EU countries today maintain more than 3.100 diplomatic missions around the world staffed by more than 55.000 of their own nationals and close to 40.000 of other nationalities. The number of man hours they spend attending each others receptions is probably staggering.

Over time the EAS must find its form and developed into the hub of an increasingly coordinated EU diplomatic presence around the world. There is no doubt that we would be a far more formidable diplomatic force abroad if we were able to work more effectively together.

The pooling of the diplomatic talent of Europe would supercharge our global presence. Europe is a western peninsula on the Asian continent.

Our heritage - ancient as well as recent - is truly great.

The finest of the values of the world often have their origin in the ferment that over millennia and centuries produced our Europe.

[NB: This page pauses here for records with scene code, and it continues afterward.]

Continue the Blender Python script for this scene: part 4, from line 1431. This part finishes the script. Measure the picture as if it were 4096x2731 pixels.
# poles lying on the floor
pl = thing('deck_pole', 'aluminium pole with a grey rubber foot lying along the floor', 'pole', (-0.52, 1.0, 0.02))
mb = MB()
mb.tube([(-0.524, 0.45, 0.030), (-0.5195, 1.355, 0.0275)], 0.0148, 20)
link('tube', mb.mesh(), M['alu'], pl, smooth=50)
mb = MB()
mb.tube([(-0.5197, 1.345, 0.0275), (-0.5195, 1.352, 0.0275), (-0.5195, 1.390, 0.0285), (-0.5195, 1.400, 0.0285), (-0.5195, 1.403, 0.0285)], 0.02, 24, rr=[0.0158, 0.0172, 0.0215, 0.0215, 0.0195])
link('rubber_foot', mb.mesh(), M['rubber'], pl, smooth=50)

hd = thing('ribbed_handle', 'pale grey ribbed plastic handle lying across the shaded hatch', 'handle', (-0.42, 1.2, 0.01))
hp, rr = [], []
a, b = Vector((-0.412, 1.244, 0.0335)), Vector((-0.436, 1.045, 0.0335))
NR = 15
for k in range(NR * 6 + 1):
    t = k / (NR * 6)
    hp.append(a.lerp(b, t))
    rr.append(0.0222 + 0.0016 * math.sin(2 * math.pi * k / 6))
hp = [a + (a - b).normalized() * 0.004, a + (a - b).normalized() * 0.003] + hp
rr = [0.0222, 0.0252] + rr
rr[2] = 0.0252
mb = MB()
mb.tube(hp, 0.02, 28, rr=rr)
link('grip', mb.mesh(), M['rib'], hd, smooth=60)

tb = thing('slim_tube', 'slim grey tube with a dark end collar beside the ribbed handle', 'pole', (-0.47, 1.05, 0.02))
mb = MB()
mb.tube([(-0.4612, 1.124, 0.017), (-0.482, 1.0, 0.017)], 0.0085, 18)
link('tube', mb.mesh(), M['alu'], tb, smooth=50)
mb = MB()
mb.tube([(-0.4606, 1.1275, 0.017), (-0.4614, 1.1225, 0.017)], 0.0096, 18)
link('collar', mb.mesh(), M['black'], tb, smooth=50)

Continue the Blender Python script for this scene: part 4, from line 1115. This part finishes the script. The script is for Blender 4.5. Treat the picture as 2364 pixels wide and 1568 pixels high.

And in our modern times we have produced a model for overcoming the conflicts of the past that has given the half a billion people within the present boundaries peace and hopes for a new prosperity, as well as inspired countless others beyond those present boundaries.

But now we are in a new situation.

The reflections of the Reflection Group are more relevant today than when they were published more than a year ago.

We must get our house in order, demonstrate its relevance to us and others, and then place it right in the centre of the global village of tomorrow.